#28daysofwriting Day 4 Counting Down

sand timerSo, I am a day behind already!  I desperately wanted to write yesterday but I ran out of time; at 11.48pm my husband came through as I was writing up the Hockey Club minutes after planning lessons, responding to emails from students and colleagues and checking in on Facebook.

I thought I was doing OK when I looked at the clock at 10pm but then all of a sudden it was nearly midnight.  Where does time go to?

Like sand through a timer it seems to go quite slowly at first and then, “Whoosh!” it is gone, all too soon.   Holidays are like that too, aren’t they?  The first weeks of the summer holidays stretch out in front of you.  Delicious days of waking when you want to, relaxing breakfasts and lazy days catching up on reading that you just don’t have time to do in term time.  Days at the beach, leisurely catch ups and coffees with friends, evening barbecues and drinks in the garden enjoying the coolness of the evening as the sun goes down.  And then, before you know it, you are half way through and the count down just gets faster. The days slip away and there is a hint of panic as you realise that you actually haven’t done any of the things you said all term that you’d so in the holidays!  Sort out the photos, tidy the garage, organise someone to clean the roof, hang the pictures you got last Christmas, write letters and send cards to friends who don’t have internet, plan some lessons!

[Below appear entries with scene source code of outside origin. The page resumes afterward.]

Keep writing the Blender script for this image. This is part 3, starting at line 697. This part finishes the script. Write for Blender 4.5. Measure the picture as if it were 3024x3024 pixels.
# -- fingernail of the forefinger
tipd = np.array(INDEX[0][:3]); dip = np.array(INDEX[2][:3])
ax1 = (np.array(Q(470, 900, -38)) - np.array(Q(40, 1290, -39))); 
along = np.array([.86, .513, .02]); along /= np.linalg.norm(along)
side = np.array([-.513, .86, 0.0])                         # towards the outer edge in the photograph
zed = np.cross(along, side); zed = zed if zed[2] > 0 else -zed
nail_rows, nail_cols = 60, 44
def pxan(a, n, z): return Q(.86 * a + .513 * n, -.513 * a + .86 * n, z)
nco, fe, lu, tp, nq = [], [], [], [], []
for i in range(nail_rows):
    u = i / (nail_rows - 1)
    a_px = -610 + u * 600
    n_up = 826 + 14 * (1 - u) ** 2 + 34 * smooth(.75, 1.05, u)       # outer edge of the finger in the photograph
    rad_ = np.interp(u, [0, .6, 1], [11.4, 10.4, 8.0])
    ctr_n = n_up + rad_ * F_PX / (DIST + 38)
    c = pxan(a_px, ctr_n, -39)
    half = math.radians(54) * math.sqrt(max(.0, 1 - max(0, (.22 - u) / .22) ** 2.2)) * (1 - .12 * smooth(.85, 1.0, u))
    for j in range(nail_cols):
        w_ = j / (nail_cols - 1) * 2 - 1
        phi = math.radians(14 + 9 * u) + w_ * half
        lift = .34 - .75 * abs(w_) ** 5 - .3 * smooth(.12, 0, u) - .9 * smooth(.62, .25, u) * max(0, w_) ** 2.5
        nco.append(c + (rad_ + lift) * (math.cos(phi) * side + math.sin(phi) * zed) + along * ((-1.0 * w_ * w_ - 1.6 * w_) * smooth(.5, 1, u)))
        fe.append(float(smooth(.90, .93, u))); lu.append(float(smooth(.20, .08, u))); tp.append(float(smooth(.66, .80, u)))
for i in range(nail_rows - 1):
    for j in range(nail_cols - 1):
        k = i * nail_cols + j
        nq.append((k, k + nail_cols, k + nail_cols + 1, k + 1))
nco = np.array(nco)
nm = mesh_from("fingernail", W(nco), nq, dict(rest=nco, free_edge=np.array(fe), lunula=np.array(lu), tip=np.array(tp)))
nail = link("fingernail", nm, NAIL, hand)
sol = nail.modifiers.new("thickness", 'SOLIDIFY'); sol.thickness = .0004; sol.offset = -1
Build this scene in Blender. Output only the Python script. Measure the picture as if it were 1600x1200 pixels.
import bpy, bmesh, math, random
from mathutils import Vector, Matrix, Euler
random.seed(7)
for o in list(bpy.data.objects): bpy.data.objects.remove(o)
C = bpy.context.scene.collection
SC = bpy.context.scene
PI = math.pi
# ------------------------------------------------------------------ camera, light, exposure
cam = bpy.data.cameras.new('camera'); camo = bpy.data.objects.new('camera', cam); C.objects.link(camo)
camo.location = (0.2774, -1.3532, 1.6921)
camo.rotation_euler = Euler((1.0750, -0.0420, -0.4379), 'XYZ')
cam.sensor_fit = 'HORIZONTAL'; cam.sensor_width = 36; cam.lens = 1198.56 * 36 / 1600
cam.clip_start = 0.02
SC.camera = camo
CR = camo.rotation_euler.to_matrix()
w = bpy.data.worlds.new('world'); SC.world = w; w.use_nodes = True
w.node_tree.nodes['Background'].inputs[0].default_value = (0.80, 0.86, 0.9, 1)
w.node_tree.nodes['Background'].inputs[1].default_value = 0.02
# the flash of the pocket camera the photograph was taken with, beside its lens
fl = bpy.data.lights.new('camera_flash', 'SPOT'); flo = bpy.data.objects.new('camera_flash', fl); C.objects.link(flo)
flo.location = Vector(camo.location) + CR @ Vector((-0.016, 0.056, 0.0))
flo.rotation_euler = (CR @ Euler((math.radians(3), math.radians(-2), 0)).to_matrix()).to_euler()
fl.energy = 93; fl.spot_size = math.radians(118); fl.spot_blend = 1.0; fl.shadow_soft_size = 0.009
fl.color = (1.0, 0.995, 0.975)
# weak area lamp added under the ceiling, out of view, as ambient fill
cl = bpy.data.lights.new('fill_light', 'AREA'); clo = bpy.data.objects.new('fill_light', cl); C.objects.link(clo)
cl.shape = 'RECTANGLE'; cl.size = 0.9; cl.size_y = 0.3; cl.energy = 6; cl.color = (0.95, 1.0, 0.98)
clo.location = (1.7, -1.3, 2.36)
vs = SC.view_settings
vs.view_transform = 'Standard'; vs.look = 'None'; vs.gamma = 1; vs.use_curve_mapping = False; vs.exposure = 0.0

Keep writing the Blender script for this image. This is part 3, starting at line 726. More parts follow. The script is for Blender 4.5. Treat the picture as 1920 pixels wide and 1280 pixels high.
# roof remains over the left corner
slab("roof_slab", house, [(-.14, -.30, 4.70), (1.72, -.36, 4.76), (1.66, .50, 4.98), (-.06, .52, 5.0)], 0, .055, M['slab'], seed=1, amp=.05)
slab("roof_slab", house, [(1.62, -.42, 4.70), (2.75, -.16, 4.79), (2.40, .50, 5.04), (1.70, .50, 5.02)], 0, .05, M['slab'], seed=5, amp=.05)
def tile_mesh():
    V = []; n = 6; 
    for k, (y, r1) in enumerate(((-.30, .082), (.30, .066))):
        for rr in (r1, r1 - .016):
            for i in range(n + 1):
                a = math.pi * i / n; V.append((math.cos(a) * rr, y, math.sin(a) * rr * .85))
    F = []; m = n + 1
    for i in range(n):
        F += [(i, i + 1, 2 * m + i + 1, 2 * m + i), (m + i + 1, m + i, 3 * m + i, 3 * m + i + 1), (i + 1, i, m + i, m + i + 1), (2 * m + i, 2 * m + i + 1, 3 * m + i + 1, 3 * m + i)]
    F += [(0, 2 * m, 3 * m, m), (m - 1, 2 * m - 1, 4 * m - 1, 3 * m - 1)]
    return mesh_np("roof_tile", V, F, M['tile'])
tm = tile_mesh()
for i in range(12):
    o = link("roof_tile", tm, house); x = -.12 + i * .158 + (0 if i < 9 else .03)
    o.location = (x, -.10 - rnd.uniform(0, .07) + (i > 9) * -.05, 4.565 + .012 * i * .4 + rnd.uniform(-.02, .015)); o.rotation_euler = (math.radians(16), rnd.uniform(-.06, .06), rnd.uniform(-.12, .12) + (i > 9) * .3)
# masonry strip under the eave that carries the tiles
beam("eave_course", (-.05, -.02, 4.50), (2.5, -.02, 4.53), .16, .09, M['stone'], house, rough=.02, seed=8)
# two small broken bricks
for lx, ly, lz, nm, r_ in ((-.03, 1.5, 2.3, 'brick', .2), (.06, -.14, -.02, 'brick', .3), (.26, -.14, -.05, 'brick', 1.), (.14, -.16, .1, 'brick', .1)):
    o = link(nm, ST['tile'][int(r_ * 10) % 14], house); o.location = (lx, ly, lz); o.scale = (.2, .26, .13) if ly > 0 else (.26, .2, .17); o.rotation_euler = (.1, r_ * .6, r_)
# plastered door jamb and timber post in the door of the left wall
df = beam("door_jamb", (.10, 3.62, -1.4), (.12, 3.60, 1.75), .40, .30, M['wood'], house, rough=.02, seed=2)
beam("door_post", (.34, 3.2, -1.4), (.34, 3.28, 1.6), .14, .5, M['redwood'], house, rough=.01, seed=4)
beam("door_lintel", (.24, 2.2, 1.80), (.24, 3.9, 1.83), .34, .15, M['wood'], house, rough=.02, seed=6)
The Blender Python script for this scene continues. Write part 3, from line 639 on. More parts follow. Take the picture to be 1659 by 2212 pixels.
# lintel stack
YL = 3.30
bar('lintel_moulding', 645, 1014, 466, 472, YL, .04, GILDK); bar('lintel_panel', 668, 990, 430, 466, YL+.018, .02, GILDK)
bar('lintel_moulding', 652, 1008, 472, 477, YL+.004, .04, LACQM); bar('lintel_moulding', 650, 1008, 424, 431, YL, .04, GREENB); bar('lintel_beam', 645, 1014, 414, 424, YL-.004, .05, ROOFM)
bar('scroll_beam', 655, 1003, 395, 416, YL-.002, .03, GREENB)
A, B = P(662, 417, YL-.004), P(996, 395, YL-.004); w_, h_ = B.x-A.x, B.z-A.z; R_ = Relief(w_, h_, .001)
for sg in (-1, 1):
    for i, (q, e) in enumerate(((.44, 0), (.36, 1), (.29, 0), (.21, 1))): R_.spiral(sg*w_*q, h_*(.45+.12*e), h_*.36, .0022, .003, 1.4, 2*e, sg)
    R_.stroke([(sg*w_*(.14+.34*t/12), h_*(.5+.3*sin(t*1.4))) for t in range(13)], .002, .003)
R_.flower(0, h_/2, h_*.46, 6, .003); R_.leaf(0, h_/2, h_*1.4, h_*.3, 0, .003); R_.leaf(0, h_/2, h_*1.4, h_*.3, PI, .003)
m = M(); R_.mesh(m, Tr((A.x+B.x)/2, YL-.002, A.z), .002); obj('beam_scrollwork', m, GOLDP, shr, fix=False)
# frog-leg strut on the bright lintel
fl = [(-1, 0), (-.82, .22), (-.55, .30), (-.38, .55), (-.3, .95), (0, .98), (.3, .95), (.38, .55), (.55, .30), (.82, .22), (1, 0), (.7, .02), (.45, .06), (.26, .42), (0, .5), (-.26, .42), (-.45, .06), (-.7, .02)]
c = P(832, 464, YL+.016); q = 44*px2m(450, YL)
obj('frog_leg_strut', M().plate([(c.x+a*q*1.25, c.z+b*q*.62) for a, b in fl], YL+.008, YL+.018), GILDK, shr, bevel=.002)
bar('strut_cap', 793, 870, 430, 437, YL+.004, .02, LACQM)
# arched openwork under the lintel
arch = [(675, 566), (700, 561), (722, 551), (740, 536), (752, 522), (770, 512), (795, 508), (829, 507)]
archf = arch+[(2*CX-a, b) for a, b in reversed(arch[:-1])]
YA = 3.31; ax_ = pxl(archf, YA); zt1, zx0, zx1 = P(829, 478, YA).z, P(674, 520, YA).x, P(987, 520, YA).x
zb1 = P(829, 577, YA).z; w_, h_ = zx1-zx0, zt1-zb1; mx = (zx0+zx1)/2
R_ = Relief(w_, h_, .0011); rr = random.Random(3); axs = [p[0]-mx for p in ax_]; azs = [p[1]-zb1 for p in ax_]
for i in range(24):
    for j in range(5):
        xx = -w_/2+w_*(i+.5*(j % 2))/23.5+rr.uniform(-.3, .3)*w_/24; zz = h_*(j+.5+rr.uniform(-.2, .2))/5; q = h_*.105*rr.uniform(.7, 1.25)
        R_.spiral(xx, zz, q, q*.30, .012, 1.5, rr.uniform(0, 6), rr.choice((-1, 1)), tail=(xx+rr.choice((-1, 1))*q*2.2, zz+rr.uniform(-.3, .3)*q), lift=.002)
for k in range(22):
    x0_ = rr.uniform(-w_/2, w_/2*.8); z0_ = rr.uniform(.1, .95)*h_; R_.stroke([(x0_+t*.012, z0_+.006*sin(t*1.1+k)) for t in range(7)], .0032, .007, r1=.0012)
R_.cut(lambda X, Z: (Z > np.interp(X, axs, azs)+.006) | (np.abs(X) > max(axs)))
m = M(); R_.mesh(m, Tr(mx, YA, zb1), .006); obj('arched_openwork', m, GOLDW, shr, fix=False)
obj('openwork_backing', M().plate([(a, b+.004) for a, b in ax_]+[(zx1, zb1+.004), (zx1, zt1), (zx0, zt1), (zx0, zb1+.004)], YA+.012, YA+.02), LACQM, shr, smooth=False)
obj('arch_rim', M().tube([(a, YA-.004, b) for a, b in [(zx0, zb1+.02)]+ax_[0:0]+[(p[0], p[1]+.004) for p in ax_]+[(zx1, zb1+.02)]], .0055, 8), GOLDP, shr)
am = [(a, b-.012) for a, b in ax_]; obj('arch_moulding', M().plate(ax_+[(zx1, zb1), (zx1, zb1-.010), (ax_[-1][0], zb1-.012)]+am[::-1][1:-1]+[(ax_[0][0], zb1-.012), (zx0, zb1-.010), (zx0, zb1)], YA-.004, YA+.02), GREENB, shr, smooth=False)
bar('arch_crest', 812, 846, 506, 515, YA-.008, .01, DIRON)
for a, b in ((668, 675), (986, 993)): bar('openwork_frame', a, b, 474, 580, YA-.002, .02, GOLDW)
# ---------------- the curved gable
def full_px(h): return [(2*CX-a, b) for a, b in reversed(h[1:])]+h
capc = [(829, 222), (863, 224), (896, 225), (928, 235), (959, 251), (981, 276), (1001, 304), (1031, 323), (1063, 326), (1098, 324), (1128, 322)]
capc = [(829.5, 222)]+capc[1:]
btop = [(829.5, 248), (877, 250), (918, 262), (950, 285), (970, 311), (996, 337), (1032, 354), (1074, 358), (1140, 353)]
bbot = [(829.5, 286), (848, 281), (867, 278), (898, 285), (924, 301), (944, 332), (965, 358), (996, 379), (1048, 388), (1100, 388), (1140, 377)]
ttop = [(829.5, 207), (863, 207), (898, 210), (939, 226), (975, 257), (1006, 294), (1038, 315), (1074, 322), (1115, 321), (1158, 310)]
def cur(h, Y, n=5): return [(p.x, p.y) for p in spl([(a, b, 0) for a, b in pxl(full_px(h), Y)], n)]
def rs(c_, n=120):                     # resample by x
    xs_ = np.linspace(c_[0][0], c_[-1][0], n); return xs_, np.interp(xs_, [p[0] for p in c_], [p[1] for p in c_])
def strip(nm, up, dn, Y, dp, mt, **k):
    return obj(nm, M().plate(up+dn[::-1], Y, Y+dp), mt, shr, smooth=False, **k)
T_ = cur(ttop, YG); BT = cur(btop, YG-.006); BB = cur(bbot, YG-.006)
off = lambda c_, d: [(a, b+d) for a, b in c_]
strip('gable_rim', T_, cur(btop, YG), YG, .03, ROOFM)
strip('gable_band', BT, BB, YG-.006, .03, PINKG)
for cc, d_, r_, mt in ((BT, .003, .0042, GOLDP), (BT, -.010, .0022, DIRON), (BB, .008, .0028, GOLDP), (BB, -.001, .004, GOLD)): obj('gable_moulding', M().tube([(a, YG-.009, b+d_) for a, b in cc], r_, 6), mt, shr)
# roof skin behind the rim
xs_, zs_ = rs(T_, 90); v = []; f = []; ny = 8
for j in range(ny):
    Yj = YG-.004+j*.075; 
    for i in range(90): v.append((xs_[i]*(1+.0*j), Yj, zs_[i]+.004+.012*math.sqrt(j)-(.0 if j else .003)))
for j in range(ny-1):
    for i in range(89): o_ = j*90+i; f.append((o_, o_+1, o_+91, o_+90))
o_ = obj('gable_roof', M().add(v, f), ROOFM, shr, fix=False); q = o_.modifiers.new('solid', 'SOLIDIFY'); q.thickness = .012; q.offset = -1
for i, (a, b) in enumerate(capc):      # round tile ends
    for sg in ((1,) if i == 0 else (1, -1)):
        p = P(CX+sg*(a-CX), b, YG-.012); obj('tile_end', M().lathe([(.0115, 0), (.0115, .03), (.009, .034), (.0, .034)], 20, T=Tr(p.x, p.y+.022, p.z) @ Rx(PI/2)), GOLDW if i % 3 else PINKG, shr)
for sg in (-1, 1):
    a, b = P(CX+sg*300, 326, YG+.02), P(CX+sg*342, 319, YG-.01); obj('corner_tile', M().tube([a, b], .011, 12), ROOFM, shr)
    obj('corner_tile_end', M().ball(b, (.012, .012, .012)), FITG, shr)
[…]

This summer I went to Costa Rica and Nicaragua with a group of students.  We spent Christmas in the rainforest and New Year on the beach with the local community with whom we were working.  It was interesting to note how the girls coped with the time we spent there.  Four weeks for them seemed interminable, especially those who were homesick. Odd, because they had spent eighteen months of preparation excitedly counting down to their adventure.  As soon as we arrived they spent four weeks counting down to going home!  It is not  that they didn’t enjoy themselves and throw themselves into the experience and make the most of it, because they did. But, as they explained to me, they just missed their families and were looking forward to seeing them again!  I didn’t get it!  But then it wasn’t the first time away from home for me.  Time went far too fast and there just wasn’t enough time to do and see everything I wanted.

Three days this week I have walked 15km training for the Oxfam Trailwalker.  (probably why I haven’t any time!) Time is strange then too.  In contrast to holidays, the first half of the walk seems to go by very fast but the second half seems to go on for ever!  My legs are weary and my feet hurt.  Every step is painful. If you let yourself think about it.  Fortunately we are four “50-something” women and we know how to talk!  We keep each other going and time passes more quickly.

And now my 28 minutes are up.  Strangely the Pink Floyd song “Time” from the album “Dark Side of the Moon” is playing as I finish!  A song about how time slips by fast without us really noticing before it is too late.  I just looked at the Wikipedia info about it and it suggests there that Roger Walters realised when he was 28 that he was no longer preparing for life, he was in the middle of it!  Not sure of the veracity of that but it seems apt given that I am writing for 28 minutes for 28 days.